IT's an incredible honor.
But PD is a tough job. I say this sincerely as someone who almost never left academia. My pay is so much better being out of academia and academia has become harder and harder. I find it unfair to good professors making about $180-200K a year to work about 60 hours a week when I work less than this and make over 2x as much.
I still endorse people work in academia a few years because residency doesn't teach enough by the time you graduate. That all said unless the program puts a good future for you, you might as well leave. I say this in a pro-community sense as the community needs good providers and university programs aren't often times efficient with their own practice.
Along with my increased income I do see a hell of a lot more people, helping them and helping society more on that angle. I remember back as a professor they wanted me to do my own prior authorizations and secretarial work despite me telling them over and over again that the institution would make more money and we'd help more people if they streamlined and outsourced this to an employee instead of letting the doctor be bogged down with work someone being paid $18/hour could do.
It never made sense. I could see 2x as many people, the organization would make more money, I'd be happier, we'd be adding to the economy another job, more sick people would get better adding to the economy cause now these people could work and university bureaucracy stood in the way.
This is a classic case of an organization not being able to hold it's bottom line and often times the bottom line does have merit. If an organization cannot financially sustain itself it can mean they aren't being efficient enough and then the argument arises, then maybe it shouldn't exist. (Yes I know there's exceptions). Of course I endorse academia as a whole but the financial processes going on in colleges and universities are at historic and alarming levels of problems. Professors are paying for it in terms of increased hours and less pay.

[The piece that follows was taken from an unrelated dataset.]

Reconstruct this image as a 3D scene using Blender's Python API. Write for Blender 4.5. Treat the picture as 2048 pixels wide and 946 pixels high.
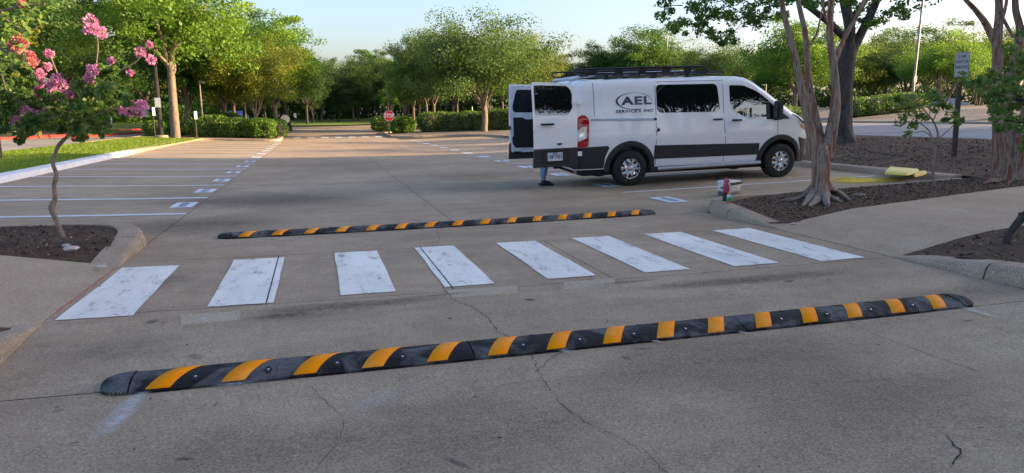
import bpy, bmesh, math, random
import numpy as np
from mathutils import Vector, Matrix
R = math.radians
rnd = random.Random(7)
rng = np.random.default_rng(11)
for o in list(bpy.data.objects): bpy.data.objects.remove(o)
scn = bpy.context.scene
C = scn.collection

# ------------------------------------------------------------------ camera
F = 1400.0; W, H = 2048, 946; HC = 1.44
PITCH = R(11.035); PSI = R(15.443)
cam = bpy.data.cameras.new('camera'); cam.lens = F / W * 36; cam.sensor_width = 36
cam.clip_start = .05; cam.clip_end = 3000
camo = bpy.data.objects.new('camera', cam); C.objects.link(camo)
camo.location = (0, 0, HC); camo.rotation_euler = (math.pi/2 - PITCH, 0, -PSI)
scn.camera = camo
# ------------------------------------------------------------------ sky, sun, exposure
SUN_AZ = R(100)      # clockwise from +Y: the low sun stands to the right
SUN_EL = R(14)
world = bpy.data.worlds.new('World'); scn.world = world; world.use_nodes = True
nt = world.node_tree; nt.nodes.clear()
sky = nt.nodes.new('ShaderNodeTexSky'); sky.sky_type = 'NISHITA'; sky.sun_disc = False
sky.sun_elevation = SUN_EL; sky.sun_rotation = SUN_AZ
sky.air_density = 1.0; sky.dust_density = 3.0; sky.ozone_density = 3.0; sky.altitude = 200
bg = nt.nodes.new('ShaderNodeBackground'); bg.inputs[1].default_value = 0.15
wo = nt.nodes.new('ShaderNodeOutputWorld')
wb = nt.nodes.new('ShaderNodeMix'); wb.data_type = 'RGBA'; wb.blend_type = 'MULTIPLY'; wb.inputs[0].default_value = 1
wb.inputs[7].default_value = (1.06, .935, .93, 1)          # camera white balance for the evening sky
nt.links.new(sky.outputs[0], wb.inputs[6]); nt.links.new(wb.outputs[2], bg.inputs[0]); nt.links.new(bg.outputs[0], wo.inputs[0])
sl = bpy.data.lights.new('sun', 'SUN'); sl.energy = 5.0; sl.angle = R(.5); sl.color = (1.0, .70, .38)
slo = bpy.data.objects.new('sun', sl); C.objects.link(slo)
sd = Vector((math.sin(SUN_AZ)*math.cos(SUN_EL), math.cos(SUN_AZ)*math.cos(SUN_EL), math.sin(SUN_EL)))
slo.rotation_euler = sd.to_track_quat('Z', 'Y').to_euler(); slo.location = (60, -10, 40)
scn.view_settings.view_transform = 'Standard'; scn.view_settings.look = 'None'
scn.view_settings.exposure = 1.55; scn.view_settings.gamma = 1
scn.render.engine = 'CYCLES'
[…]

The biggest reason why I left academia was because I felt I was subsidizing what I nicknamed "loserdom." That is I was working my tail off bringing about 3x what they were paying me and they took this money, put it into an organization that was paying me the same amount as colleagues not justifying their pay and letting them continue with their poor practice while not getting me an assistant that if anything would've doubled my work efficiency.
I had no problem working, making less money with top people who also worked effectively, at one institution, but a later institution it was too in my face broken.